Ses toiles s’apprécient en trois dimensions. On aimerait les savourer du bout des doigts, de la même façon dont on appréhende un nouveau canapé, en effleurant son tissu. L’artiste peintre Gaultier Rimbault-Joffard est un artisan des sensations. Il l’a toujours été. Dans son ancienne vie, il humanisait des lieux orphelins en les habillant de volumes, de couleurs, de chaleur… Aujourd’hui, il donne la même profondeur à des cadres tout aussi géométriques, qui expriment pourtant la texture de ses pensées dans un registre plus abstrait…

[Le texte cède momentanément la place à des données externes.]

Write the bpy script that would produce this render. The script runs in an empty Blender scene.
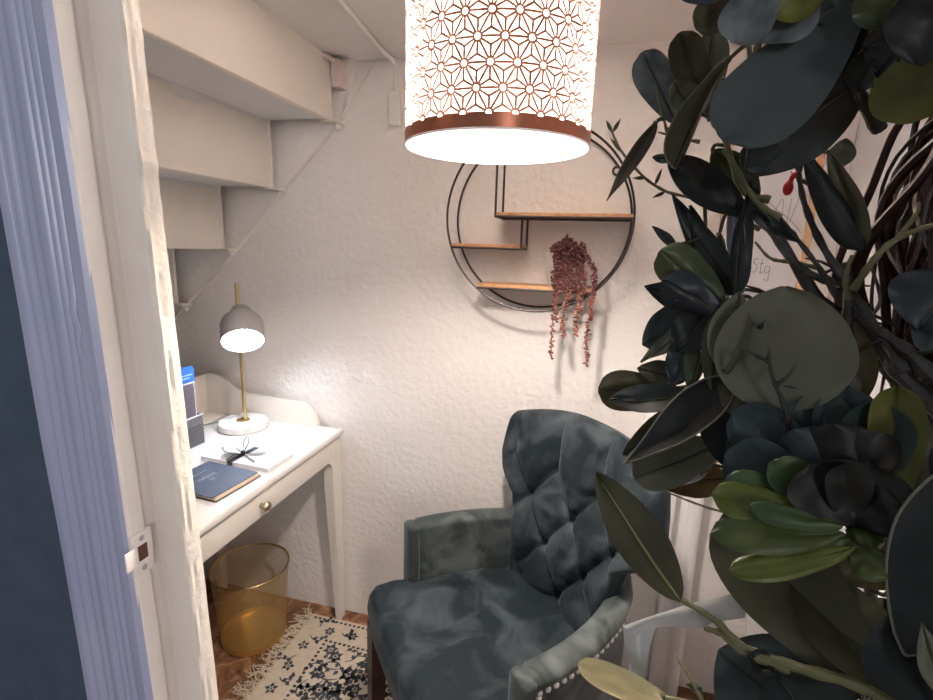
import bpy, bmesh, math, random
from mathutils import Vector, Matrix, noise
random.seed(7)
PI = math.pi
C = bpy.context.scene.collection
scn = bpy.context.scene

# ------------------------------------------------------------------ camera
CAM = Vector((0, 0, 1.40))
F = 497.0
MW = Matrix(((0.9671, -0.0797, 0.2418), (0.2529, 0.1908, -0.9485), (0.0294, 0.9784, 0.2047)))
def ray(x, y):
    return MW @ Vector((x-466.5, -(y-350.0), -F)).normalized()
def onY(x, y, Y): r = ray(x, y); return CAM + r*(Y/r.y)
def onZ(x, y, Zv): r = ray(x, y); return CAM + r*((Zv-1.4)/r.z)
def at(x, y, d): return CAM + ray(x, y)*d
cd = bpy.data.cameras.new('camera'); cam = bpy.data.objects.new('camera', cd); C.objects.link(cam)
cd.sensor_width = 36; cd.lens = F/933*36; cd.clip_start = 0.01
cam.matrix_world = Matrix.Translation(CAM) @ MW.to_4x4()
scn.camera = cam

# ------------------------------------------------------------------ world, exposure
w = bpy.data.worlds.new('hall_light'); scn.world = w; w.use_nodes = True
w.node_tree.nodes['Background'].inputs[0].default_value = (0.80, 0.79, 0.80, 1)
w.node_tree.nodes['Background'].inputs[1].default_value = 0.17
vs = scn.view_settings
vs.view_transform = 'Standard'; vs.look = 'None'; vs.gamma = 1; vs.use_curve_mapping = False
vs.exposure = 0.98
def lamp(name, typ, loc, energy, color, size=0.05, rot=None):
    l = bpy.data.lights.new(name, typ); l.energy = energy; l.color = color
    if typ in ('POINT', 'SPOT'): l.shadow_soft_size = size
    if typ == 'AREA': l.shape = 'RECTANGLE'; l.size = size; l.size_y = size*0.6
    o = bpy.data.objects.new(name, l); C.objects.link(o); o.location = loc
    if rot: o.rotation_euler = rot
    return o
PEND = Vector((-0.168, 0.81, 1.55))          # centre of the lampshade's lower rim
def spot(name, loc, energy, color, ang, up=False):
    o = lamp(name, 'SPOT', loc, energy, color, 0.024, (PI, 0, 0) if up else (0, 0, 0))
    o.data.spot_size = math.radians(ang); o.data.spot_blend = 0.5; return o
WARM = (1.0, 0.885, 0.79)
lamp('pendant_glow', 'POINT', PEND+Vector((0, 0, 0.080)), 29, WARM, 0.03)
spot('pendant_down', PEND+Vector((0, 0, 0.047)), 10, WARM, 150)
spot('pendant_up', PEND+Vector((0, 0, 0.125)), 42, WARM, 130, up=True)
hall = lamp('hall_fill', 'AREA', (1.7, -2.5, 1.9), 23, (0.95, 0.93, 0.94), 1.3)  # added area fill from the unseen hall; no window is modelled
hall.rotation_euler = (Vector((-0.5, 0.4, 1.3))-Vector((1.7, -2.5, 1.9))).to_track_quat('-Z', 'Y').to_euler()

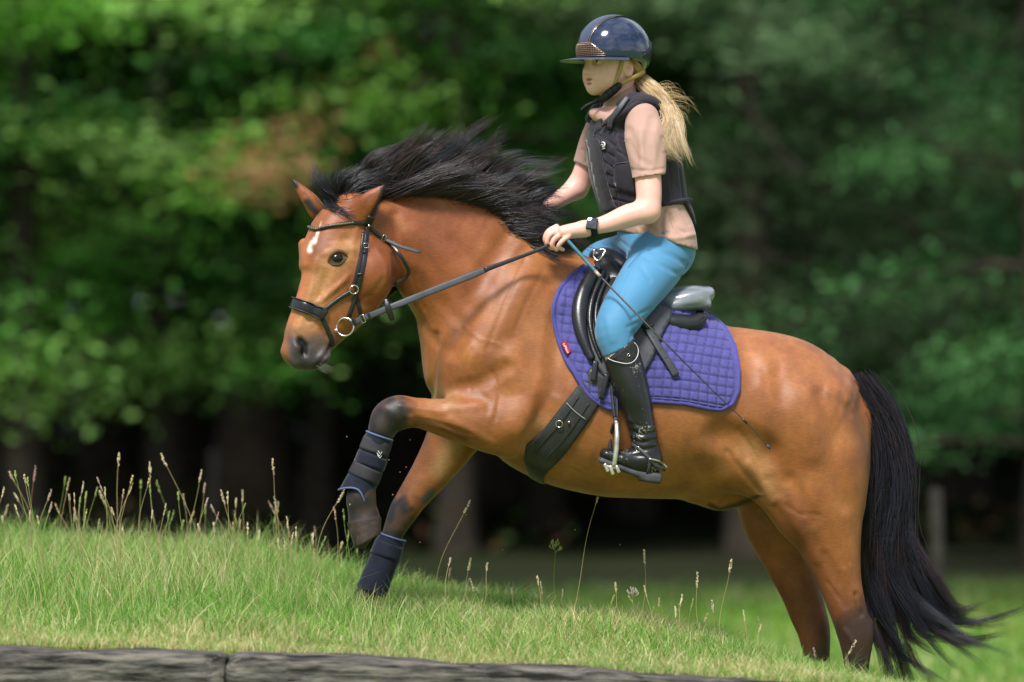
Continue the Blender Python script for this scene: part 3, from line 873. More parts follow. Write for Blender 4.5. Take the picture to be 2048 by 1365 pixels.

Formé à l’école Penninghen, Gaultier Rimbault-Joffard fait ses premières armes en architecture d’intérieur chez Christian Liaigre. Un apprentissage cinq-étoiles pour le jeune homme qui gardera de cette expérience un attrait tout particulier pour la rigueur du minimalisme. Il occupe ensuite le même poste successivement chez Maison Sarah Lavoine puis Pierre Yovanovitch, auprès desquels il affine sa conception du dialogue entre lumière et matière.
Art-chitecture
Désormais établi en tant qu’artiste-peintre, Gaultier Rimbault-Joffard n’a pas perdu ses réflexes d’architecte d’intérieur. « Sur mes toiles, je retranscrits les vibrations de la matière : la chaleur du bois, la brutalité de la pierre, la froideur du métal… Je ne traduis pas des matériaux mais des sensations. » Le travail du tangible a toujours été un élément clé de sa créativité. En intérieur, trouver la bonne essence de marbre est pour lui aussi parlant qu’une photographie accrochée au-dessus d’un lit. En témoigne, dans sa salle d’eau recouverte du sol au plafond d’une peinture parking neutre, l’écrin veiné encastré dans la douche qui y fait quasiment figure d’œuvre d’art.
L’école du subtil
Cette salle d’eau traduit une autre sensibilité de l’artiste. En choisissant d’arrondir tous les angles de cette petite pièce, Gaultier Rimbault-Joffard gomme les frontières entre les volumes. Ils s’imbriquent et se répondent. Sur ses toiles, façonnées en relief grâce aux outils qu’il a lui-même conçus, en sa qualité de designer, les épaisseurs font de même. La juxtapositions des aspérités et des trames créent une scène unique aux yeux de chacun. « Tout n’est pas dit, je considère que ce que l’on ne perçoit pas est plus fort qu’une vision imposée. » Toujours à la frontière du figuratif et de l’abstrait, celui qui prend le dépouillement de Brancusi et la poésie du mouvement Dansaekhwa comme inspiration ose, à l’image de ses modèles, utiliser le minimalisme pour traduire ses réflexions.
Let there be light
Chez lui comme sur ses toiles, la lumière s’impose comme l’un des fondamentaux de sa création. Pour aider la clarté naturelle à se frayer un chemin, Gaultier Rimbault-Joffard a remodelé les ouvertures de son appartement. « On n’a pas touché aux volumes existants pour minimiser les travaux. On a plutôt travaillé sur la communication entre les pièces pour donner une nouvelle lecture au lieu. » La texture de ses œuvres amène à la même conclusion : la lumière dirige le regard. Vers un détail, un défaut – c’est l’artiste qui le dit –, une épaisseur… Comme si la toile évoluait à chaque coup d’œil grâce à un jeu d’ombres et lumières. « Mes toiles ont un côté très sensoriel, on a envie les regarder de près. Elles apparaissent différemment de profil ou de face. »
La matière est la vraie couleur d’une œuvre
Dans son sanctuaire plus monochrome qu’explosion vitaminée, l’artiste avoue appréhender la couleur avec patience, tant chez lui que sur le canevas. « J’avance petit à petit, je ne la connais pas bien, j’apprends à voir comment elle réagit avec elle-même, comment elle se confronte ou s’associe à la matière. » Jouer avec les sens plutôt qu’avec les évidences fait la singularité du savoir-faire de cet artiste pluriel, dont les toiles sont en vente sur son site, chez Amélie Maison d’Art et exposées au showroom Archik, à Paris.